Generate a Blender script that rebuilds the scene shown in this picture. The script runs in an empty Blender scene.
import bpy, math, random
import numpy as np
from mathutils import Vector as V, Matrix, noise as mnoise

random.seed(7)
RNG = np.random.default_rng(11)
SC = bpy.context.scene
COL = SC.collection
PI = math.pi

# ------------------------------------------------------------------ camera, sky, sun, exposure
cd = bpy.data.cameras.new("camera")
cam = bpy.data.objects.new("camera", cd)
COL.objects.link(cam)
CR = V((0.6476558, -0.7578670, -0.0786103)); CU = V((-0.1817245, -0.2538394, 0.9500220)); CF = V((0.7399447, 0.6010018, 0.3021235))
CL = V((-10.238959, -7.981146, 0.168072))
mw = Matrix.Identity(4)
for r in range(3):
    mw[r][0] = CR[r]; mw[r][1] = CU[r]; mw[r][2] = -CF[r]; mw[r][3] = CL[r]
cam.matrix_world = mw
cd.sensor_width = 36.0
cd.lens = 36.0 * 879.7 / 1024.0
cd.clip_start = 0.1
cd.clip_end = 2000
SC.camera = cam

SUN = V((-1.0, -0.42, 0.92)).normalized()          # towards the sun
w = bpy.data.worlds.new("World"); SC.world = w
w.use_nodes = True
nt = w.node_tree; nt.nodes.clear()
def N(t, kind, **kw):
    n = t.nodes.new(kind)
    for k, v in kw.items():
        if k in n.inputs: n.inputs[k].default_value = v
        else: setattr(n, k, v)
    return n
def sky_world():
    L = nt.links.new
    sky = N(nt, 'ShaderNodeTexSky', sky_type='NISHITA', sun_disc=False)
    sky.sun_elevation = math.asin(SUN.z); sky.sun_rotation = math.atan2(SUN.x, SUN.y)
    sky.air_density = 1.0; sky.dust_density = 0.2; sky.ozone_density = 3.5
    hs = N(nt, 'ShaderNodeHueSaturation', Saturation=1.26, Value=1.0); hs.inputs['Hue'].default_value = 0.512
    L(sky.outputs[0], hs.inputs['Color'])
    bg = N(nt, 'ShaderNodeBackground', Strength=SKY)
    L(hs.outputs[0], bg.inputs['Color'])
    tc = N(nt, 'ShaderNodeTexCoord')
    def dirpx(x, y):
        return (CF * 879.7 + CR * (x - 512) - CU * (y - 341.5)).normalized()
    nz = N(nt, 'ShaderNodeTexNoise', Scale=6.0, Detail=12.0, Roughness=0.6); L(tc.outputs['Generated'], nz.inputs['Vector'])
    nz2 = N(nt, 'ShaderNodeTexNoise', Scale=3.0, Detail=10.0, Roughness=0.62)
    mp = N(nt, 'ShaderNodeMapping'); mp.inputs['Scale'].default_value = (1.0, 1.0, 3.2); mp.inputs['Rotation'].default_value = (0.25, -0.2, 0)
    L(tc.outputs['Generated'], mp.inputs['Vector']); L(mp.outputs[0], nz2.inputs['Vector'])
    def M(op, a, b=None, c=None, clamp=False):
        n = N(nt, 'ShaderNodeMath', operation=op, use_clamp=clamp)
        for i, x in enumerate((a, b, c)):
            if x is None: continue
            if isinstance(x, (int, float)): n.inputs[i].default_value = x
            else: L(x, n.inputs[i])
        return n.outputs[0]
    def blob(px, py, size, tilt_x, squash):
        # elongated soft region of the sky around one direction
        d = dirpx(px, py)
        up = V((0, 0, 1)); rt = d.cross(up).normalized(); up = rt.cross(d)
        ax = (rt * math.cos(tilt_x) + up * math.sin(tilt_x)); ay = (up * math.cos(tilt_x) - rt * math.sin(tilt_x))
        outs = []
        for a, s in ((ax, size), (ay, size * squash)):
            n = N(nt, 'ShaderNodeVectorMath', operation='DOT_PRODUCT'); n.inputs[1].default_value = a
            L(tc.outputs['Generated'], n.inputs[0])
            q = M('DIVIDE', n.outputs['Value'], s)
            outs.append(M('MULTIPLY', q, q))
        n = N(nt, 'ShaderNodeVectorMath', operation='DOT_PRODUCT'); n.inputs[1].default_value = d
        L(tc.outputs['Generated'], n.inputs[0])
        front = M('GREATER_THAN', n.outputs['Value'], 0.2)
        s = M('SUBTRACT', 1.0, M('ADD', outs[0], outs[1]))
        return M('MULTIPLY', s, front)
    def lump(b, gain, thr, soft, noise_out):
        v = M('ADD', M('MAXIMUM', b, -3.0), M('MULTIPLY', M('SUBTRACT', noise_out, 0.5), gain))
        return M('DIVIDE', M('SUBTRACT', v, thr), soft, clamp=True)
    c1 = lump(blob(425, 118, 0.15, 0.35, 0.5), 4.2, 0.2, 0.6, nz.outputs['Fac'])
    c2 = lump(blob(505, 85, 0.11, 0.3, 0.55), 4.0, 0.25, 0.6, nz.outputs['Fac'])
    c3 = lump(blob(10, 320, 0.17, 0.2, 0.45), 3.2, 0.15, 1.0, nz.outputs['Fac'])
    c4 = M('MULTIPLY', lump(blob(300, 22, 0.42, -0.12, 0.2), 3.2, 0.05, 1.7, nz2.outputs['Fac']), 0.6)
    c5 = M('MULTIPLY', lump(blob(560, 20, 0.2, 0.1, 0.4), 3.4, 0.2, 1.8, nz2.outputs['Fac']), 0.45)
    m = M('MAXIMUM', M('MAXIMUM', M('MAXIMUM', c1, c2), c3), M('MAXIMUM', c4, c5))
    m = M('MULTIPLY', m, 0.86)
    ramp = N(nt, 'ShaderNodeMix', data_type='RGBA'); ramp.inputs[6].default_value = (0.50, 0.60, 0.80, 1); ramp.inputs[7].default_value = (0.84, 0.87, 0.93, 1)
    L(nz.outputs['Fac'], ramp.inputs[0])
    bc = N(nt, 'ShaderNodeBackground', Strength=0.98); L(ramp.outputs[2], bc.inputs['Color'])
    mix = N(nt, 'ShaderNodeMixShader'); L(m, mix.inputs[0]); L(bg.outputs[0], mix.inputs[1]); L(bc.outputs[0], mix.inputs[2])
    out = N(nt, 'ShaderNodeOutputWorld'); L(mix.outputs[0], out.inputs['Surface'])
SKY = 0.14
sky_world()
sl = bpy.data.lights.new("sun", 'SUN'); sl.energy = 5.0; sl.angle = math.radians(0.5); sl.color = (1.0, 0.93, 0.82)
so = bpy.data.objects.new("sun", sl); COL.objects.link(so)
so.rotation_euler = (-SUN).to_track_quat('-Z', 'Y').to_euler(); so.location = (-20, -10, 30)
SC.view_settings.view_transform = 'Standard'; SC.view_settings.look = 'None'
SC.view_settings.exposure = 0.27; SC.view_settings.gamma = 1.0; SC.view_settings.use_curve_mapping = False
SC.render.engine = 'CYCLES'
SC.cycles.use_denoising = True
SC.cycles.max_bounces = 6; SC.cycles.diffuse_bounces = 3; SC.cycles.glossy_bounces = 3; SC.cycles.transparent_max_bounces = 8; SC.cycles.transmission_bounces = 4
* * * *
§ GOAL
Print the material verbatim, all of it.

§ SOLUTION TO THIS PROBLEM
Generate a Blender script that rebuilds the scene shown in this picture. The script runs in an empty Blender scene.
import bpy, math, random
import numpy as np
from mathutils import Vector as V, Matrix, noise as mnoise

random.seed(7)
RNG = np.random.default_rng(11)
SC = bpy.context.scene
COL = SC.collection
PI = math.pi

# ------------------------------------------------------------------ camera, sky, sun, exposure
cd = bpy.data.cameras.new("camera")
cam = bpy.data.objects.new("camera", cd)
COL.objects.link(cam)
CR = V((0.6476558, -0.7578670, -0.0786103)); CU = V((-0.1817245, -0.2538394, 0.9500220)); CF = V((0.7399447, 0.6010018, 0.3021235))
CL = V((-10.238959, -7.981146, 0.168072))
mw = Matrix.Identity(4)
for r in range(3):
    mw[r][0] = CR[r]; mw[r][1] = CU[r]; mw[r][2] = -CF[r]; mw[r][3] = CL[r]
cam.matrix_world = mw
cd.sensor_width = 36.0
cd.lens = 36.0 * 879.7 / 1024.0
cd.clip_start = 0.1
cd.clip_end = 2000
SC.camera = cam

SUN = V((-1.0, -0.42, 0.92)).normalized()          # towards the sun
w = bpy.data.worlds.new("World"); SC.world = w
w.use_nodes = True
nt = w.node_tree; nt.nodes.clear()
def N(t, kind, **kw):
    n = t.nodes.new(kind)
    for k, v in kw.items():
        if k in n.inputs: n.inputs[k].default_value = v
        else: setattr(n, k, v)
    return n
def sky_world():
    L = nt.links.new
    sky = N(nt, 'ShaderNodeTexSky', sky_type='NISHITA', sun_disc=False)
    sky.sun_elevation = math.asin(SUN.z); sky.sun_rotation = math.atan2(SUN.x, SUN.y)
    sky.air_density = 1.0; sky.dust_density = 0.2; sky.ozone_density = 3.5
    hs = N(nt, 'ShaderNodeHueSaturation', Saturation=1.26, Value=1.0); hs.inputs['Hue'].default_value = 0.512
    L(sky.outputs[0], hs.inputs['Color'])
    bg = N(nt, 'ShaderNodeBackground', Strength=SKY)
    L(hs.outputs[0], bg.inputs['Color'])
    tc = N(nt, 'ShaderNodeTexCoord')
    def dirpx(x, y):
        return (CF * 879.7 + CR * (x - 512) - CU * (y - 341.5)).normalized()
    nz = N(nt, 'ShaderNodeTexNoise', Scale=6.0, Detail=12.0, Roughness=0.6); L(tc.outputs['Generated'], nz.inputs['Vector'])
    nz2 = N(nt, 'ShaderNodeTexNoise', Scale=3.0, Detail=10.0, Roughness=0.62)
    mp = N(nt, 'ShaderNodeMapping'); mp.inputs['Scale'].default_value = (1.0, 1.0, 3.2); mp.inputs['Rotation'].default_value = (0.25, -0.2, 0)
    L(tc.outputs['Generated'], mp.inputs['Vector']); L(mp.outputs[0], nz2.inputs['Vector'])
    def M(op, a, b=None, c=None, clamp=False):
        n = N(nt, 'ShaderNodeMath', operation=op, use_clamp=clamp)
        for i, x in enumerate((a, b, c)):
            if x is None: continue
            if isinstance(x, (int, float)): n.inputs[i].default_value = x
            else: L(x, n.inputs[i])
        return n.outputs[0]
    def blob(px, py, size, tilt_x, squash):
        # elongated soft region of the sky around one direction
        d = dirpx(px, py)
        up = V((0, 0, 1)); rt = d.cross(up).normalized(); up = rt.cross(d)
        ax = (rt * math.cos(tilt_x) + up * math.sin(tilt_x)); ay = (up * math.cos(tilt_x) - rt * math.sin(tilt_x))
        outs = []
        for a, s in ((ax, size), (ay, size * squash)):
            n = N(nt, 'ShaderNodeVectorMath', operation='DOT_PRODUCT'); n.inputs[1].default_value = a
            L(tc.outputs['Generated'], n.inputs[0])
            q = M('DIVIDE', n.outputs['Value'], s)
            outs.append(M('MULTIPLY', q, q))
        n = N(nt, 'ShaderNodeVectorMath', operation='DOT_PRODUCT'); n.inputs[1].default_value = d
        L(tc.outputs['Generated'], n.inputs[0])
        front = M('GREATER_THAN', n.outputs['Value'], 0.2)
        s = M('SUBTRACT', 1.0, M('ADD', outs[0], outs[1]))
        return M('MULTIPLY', s, front)
    def lump(b, gain, thr, soft, noise_out):
        v = M('ADD', M('MAXIMUM', b, -3.0), M('MULTIPLY', M('SUBTRACT', noise_out, 0.5), gain))
        return M('DIVIDE', M('SUBTRACT', v, thr), soft, clamp=True)
    c1 = lump(blob(425, 118, 0.15, 0.35, 0.5), 4.2, 0.2, 0.6, nz.outputs['Fac'])
    c2 = lump(blob(505, 85, 0.11, 0.3, 0.55), 4.0, 0.25, 0.6, nz.outputs['Fac'])
    c3 = lump(blob(10, 320, 0.17, 0.2, 0.45), 3.2, 0.15, 1.0, nz.outputs['Fac'])
    c4 = M('MULTIPLY', lump(blob(300, 22, 0.42, -0.12, 0.2), 3.2, 0.05, 1.7, nz2.outputs['Fac']), 0.6)
    c5 = M('MULTIPLY', lump(blob(560, 20, 0.2, 0.1, 0.4), 3.4, 0.2, 1.8, nz2.outputs['Fac']), 0.45)
    m = M('MAXIMUM', M('MAXIMUM', M('MAXIMUM', c1, c2), c3), M('MAXIMUM', c4, c5))
    m = M('MULTIPLY', m, 0.86)
    ramp = N(nt, 'ShaderNodeMix', data_type='RGBA'); ramp.inputs[6].default_value = (0.50, 0.60, 0.80, 1); ramp.inputs[7].default_value = (0.84, 0.87, 0.93, 1)
    L(nz.outputs['Fac'], ramp.inputs[0])
    bc = N(nt, 'ShaderNodeBackground', Strength=0.98); L(ramp.outputs[2], bc.inputs['Color'])
    mix = N(nt, 'ShaderNodeMixShader'); L(m, mix.inputs[0]); L(bg.outputs[0], mix.inputs[1]); L(bc.outputs[0], mix.inputs[2])
    out = N(nt, 'ShaderNodeOutputWorld'); L(mix.outputs[0], out.inputs['Surface'])
SKY = 0.14
sky_world()
sl = bpy.data.lights.new("sun", 'SUN'); sl.energy = 5.0; sl.angle = math.radians(0.5); sl.color = (1.0, 0.93, 0.82)
so = bpy.data.objects.new("sun", sl); COL.objects.link(so)
so.rotation_euler = (-SUN).to_track_quat('-Z', 'Y').to_euler(); so.location = (-20, -10, 30)
SC.view_settings.view_transform = 'Standard'; SC.view_settings.look = 'None'
SC.view_settings.exposure = 0.27; SC.view_settings.gamma = 1.0; SC.view_settings.use_curve_mapping = False
SC.render.engine = 'CYCLES'
SC.cycles.use_denoising = True
SC.cycles.max_bounces = 6; SC.cycles.diffuse_bounces = 3; SC.cycles.glossy_bounces = 3; SC.cycles.transparent_max_bounces = 8; SC.cycles.transmission_bounces = 4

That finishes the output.